3D scene scripts:
☆ ☆ ☆ ☆ ☆ ☆ ☆

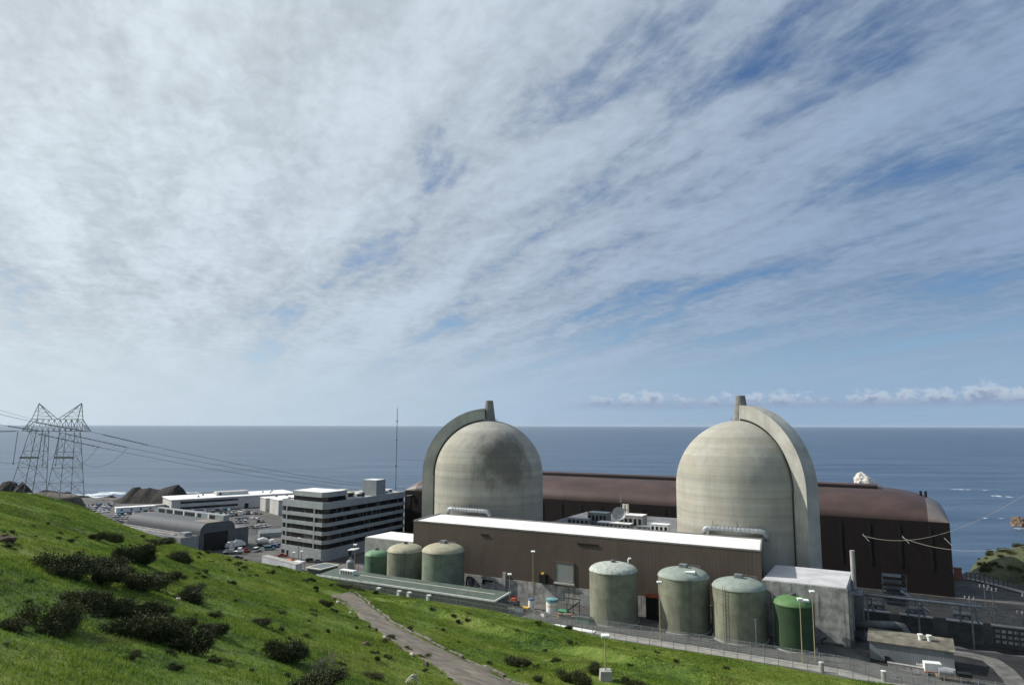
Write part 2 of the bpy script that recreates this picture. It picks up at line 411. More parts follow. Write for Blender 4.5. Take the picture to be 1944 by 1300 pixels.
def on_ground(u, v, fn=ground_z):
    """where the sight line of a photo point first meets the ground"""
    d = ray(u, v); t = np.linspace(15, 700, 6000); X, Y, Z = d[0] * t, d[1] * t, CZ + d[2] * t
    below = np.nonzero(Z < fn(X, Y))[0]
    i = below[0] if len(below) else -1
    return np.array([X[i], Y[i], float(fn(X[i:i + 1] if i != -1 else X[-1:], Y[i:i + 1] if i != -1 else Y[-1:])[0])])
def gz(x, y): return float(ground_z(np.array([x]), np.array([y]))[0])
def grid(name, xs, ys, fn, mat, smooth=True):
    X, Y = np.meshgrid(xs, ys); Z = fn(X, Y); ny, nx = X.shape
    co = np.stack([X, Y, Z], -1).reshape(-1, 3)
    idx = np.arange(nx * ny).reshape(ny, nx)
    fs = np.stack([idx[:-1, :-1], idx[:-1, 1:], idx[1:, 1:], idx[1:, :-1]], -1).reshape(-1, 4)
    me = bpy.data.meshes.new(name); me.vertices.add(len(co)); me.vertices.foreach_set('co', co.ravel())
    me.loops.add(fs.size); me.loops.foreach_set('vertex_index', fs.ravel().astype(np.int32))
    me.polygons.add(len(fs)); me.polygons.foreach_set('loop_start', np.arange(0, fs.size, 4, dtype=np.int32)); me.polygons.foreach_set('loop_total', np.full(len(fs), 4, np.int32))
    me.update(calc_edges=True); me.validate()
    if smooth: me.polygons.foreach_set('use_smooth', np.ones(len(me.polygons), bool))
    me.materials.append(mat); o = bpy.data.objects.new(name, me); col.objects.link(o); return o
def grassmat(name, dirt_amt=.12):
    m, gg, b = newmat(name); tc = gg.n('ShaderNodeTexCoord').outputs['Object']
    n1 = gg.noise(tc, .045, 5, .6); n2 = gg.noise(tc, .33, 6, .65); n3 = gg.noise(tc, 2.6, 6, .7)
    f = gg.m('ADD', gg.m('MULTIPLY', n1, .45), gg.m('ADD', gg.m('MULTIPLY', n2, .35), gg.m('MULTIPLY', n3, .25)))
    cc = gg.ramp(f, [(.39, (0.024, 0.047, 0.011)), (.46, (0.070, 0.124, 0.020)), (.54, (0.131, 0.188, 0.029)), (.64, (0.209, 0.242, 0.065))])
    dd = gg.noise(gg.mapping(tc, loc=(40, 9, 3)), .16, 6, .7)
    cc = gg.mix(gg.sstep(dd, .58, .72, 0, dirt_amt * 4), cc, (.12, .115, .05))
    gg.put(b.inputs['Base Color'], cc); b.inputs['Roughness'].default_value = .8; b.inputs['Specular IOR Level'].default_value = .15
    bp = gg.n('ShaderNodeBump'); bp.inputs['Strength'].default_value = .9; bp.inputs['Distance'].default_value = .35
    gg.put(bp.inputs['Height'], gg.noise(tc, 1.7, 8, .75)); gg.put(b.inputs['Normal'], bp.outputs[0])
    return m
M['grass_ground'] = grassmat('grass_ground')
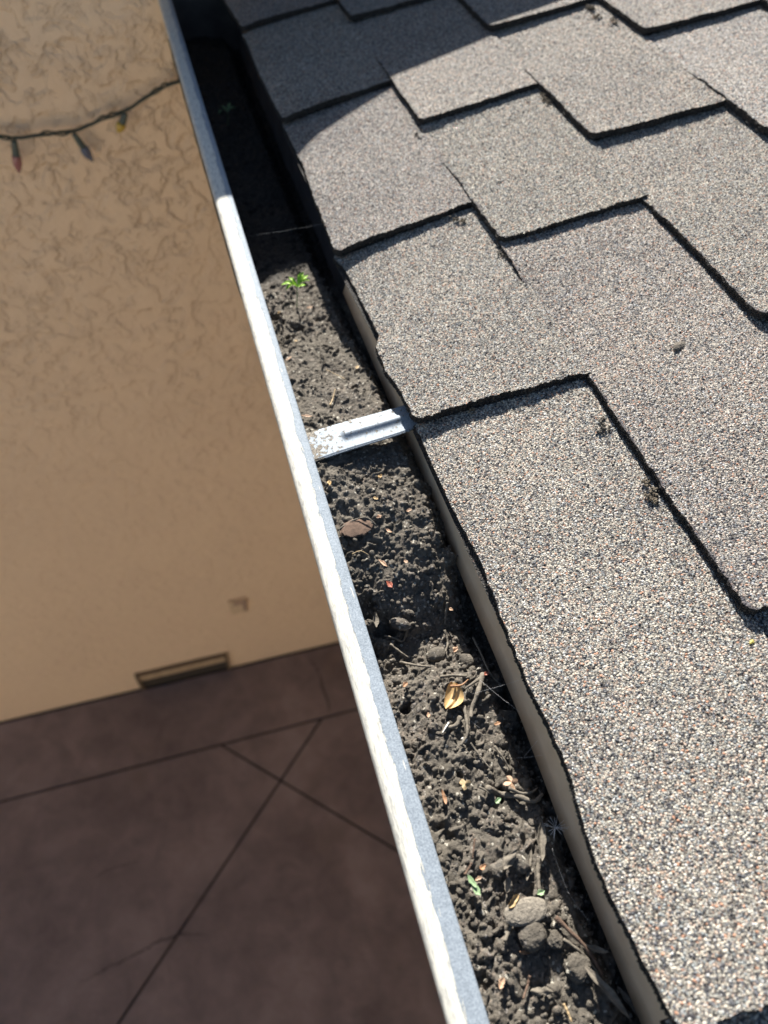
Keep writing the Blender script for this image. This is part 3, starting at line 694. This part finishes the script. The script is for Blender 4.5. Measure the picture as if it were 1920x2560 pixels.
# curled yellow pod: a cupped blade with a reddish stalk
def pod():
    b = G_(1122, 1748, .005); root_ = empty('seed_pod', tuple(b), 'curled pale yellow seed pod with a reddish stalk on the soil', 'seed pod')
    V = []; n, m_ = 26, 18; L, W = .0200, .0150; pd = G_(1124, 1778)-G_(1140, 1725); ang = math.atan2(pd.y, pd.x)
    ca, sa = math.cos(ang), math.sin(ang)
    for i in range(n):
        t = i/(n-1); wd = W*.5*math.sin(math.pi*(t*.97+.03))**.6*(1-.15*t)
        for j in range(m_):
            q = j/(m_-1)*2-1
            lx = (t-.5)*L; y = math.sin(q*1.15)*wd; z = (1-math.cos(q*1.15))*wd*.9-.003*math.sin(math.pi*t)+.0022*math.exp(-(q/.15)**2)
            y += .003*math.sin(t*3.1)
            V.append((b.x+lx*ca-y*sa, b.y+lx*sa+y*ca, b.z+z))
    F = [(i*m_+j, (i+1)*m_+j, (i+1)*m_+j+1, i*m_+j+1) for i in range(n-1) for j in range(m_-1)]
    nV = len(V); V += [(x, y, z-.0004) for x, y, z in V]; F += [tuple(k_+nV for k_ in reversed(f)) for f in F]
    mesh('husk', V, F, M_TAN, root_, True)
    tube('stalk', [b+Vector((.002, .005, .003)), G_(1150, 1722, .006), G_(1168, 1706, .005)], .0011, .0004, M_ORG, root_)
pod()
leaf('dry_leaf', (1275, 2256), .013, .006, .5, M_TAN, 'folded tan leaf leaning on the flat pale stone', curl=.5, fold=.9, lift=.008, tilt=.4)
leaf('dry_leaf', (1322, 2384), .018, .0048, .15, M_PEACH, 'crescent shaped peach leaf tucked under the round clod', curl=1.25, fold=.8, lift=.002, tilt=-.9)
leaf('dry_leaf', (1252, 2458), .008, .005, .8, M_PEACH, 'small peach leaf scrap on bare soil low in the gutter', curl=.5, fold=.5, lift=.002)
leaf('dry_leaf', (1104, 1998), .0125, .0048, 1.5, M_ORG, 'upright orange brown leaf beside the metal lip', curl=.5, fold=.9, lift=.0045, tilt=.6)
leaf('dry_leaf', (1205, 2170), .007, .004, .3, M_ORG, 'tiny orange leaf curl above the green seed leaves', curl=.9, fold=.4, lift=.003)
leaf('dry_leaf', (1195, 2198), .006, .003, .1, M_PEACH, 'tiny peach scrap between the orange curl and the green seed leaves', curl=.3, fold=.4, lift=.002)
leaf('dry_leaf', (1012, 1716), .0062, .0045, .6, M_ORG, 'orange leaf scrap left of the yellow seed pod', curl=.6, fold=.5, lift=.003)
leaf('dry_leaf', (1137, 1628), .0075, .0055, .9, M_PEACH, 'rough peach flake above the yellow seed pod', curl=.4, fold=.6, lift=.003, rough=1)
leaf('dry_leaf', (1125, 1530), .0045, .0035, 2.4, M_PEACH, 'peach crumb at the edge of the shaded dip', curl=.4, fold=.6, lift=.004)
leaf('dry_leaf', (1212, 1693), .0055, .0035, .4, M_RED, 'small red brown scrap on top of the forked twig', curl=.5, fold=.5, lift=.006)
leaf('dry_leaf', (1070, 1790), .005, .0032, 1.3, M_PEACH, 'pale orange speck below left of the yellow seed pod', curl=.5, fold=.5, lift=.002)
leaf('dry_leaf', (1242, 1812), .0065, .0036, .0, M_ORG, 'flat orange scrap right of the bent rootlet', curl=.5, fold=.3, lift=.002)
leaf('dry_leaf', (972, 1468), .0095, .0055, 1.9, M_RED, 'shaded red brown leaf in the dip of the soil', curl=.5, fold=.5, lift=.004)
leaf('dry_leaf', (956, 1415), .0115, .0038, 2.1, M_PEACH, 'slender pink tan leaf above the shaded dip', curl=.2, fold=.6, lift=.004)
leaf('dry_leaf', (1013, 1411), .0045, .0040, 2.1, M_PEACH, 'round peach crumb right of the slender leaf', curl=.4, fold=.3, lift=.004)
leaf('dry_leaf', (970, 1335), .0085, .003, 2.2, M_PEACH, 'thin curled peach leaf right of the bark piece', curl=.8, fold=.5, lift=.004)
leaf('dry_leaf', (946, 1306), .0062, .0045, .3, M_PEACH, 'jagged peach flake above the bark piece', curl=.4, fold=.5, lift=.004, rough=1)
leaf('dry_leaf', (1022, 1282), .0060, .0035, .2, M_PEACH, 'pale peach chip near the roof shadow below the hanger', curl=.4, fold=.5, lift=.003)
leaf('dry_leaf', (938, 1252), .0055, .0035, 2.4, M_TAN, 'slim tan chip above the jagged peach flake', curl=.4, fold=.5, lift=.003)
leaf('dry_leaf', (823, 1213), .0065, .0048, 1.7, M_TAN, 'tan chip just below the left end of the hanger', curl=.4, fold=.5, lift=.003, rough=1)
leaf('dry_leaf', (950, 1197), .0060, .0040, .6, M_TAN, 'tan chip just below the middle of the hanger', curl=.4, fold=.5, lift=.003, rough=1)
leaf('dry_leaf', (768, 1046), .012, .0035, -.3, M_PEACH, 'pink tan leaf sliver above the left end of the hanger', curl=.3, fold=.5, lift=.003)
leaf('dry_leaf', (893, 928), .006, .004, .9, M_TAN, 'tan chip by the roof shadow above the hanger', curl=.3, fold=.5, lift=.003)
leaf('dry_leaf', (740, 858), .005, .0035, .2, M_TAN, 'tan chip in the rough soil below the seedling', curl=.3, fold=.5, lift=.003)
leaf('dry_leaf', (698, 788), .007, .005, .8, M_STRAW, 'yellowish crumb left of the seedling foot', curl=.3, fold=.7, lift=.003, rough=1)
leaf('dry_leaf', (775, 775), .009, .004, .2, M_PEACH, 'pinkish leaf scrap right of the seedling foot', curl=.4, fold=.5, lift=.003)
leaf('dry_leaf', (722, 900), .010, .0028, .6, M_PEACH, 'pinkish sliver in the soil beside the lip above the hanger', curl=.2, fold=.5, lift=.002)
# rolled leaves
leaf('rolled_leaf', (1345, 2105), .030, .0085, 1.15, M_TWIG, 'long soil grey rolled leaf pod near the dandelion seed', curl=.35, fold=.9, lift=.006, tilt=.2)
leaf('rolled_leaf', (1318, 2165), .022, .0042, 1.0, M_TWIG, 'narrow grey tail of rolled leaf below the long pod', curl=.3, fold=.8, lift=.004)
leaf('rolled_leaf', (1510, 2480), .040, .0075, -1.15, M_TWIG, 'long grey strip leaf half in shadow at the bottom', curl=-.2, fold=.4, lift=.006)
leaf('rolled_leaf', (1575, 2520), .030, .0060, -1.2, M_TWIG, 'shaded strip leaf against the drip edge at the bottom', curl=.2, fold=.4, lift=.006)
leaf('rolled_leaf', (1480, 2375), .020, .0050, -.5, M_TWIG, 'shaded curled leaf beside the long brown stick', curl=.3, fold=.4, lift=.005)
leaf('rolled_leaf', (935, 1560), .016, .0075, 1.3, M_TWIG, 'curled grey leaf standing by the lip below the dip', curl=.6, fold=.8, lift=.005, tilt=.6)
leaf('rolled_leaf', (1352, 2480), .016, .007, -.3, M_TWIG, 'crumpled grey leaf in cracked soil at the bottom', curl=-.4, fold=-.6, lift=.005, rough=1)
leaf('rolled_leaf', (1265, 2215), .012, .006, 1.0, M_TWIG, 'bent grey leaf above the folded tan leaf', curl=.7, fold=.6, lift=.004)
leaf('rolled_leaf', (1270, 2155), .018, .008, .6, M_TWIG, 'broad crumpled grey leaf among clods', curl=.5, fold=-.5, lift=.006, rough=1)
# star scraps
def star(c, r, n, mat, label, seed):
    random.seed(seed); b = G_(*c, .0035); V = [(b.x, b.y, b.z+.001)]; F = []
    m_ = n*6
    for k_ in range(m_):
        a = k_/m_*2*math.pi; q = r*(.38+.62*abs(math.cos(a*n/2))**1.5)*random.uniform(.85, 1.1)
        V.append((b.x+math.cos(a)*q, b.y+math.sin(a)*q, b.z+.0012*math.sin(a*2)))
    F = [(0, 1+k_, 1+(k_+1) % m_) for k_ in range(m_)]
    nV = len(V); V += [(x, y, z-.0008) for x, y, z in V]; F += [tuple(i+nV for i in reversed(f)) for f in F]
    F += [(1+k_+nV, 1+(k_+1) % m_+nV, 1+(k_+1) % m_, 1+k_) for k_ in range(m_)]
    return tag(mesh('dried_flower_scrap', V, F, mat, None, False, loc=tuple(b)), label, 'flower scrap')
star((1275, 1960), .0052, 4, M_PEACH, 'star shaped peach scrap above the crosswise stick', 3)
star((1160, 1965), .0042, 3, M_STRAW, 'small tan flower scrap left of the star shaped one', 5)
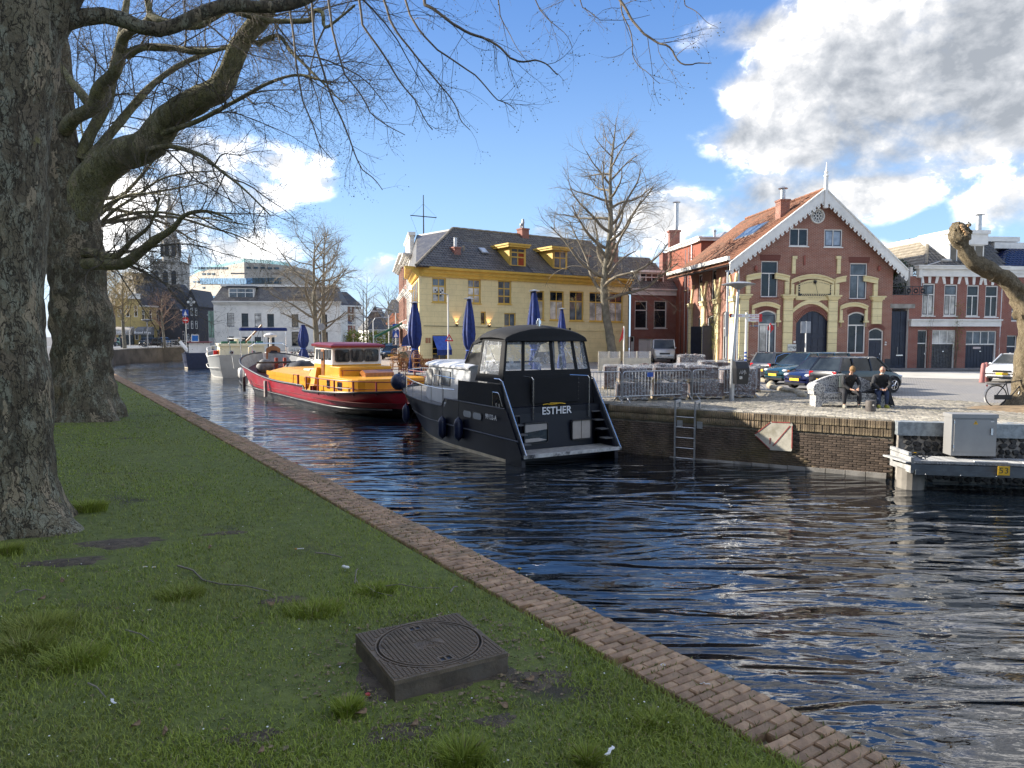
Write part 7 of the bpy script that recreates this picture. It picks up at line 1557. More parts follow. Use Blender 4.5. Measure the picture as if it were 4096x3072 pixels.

☆ ☆ ☆ ☆ ☆ ☆ ☆

Pick out the lines that contain "pixels" and copy them.

ANSWER BELOW ▸
Write part 2 of the bpy script that recreates this picture. It picks up at line 411. More parts follow. Write for Blender 4.5. Take the picture to be 1944 by 1300 pixels.
Keep writing the Blender script for this image. This is part 3, starting at line 694. This part finishes the script. The script is for Blender 4.5. Measure the picture as if it were 1920x2560 pixels.
Write part 7 of the bpy script that recreates this picture. It picks up at line 1557. More parts follow. Use Blender 4.5. Measure the picture as if it were 4096x3072 pixels.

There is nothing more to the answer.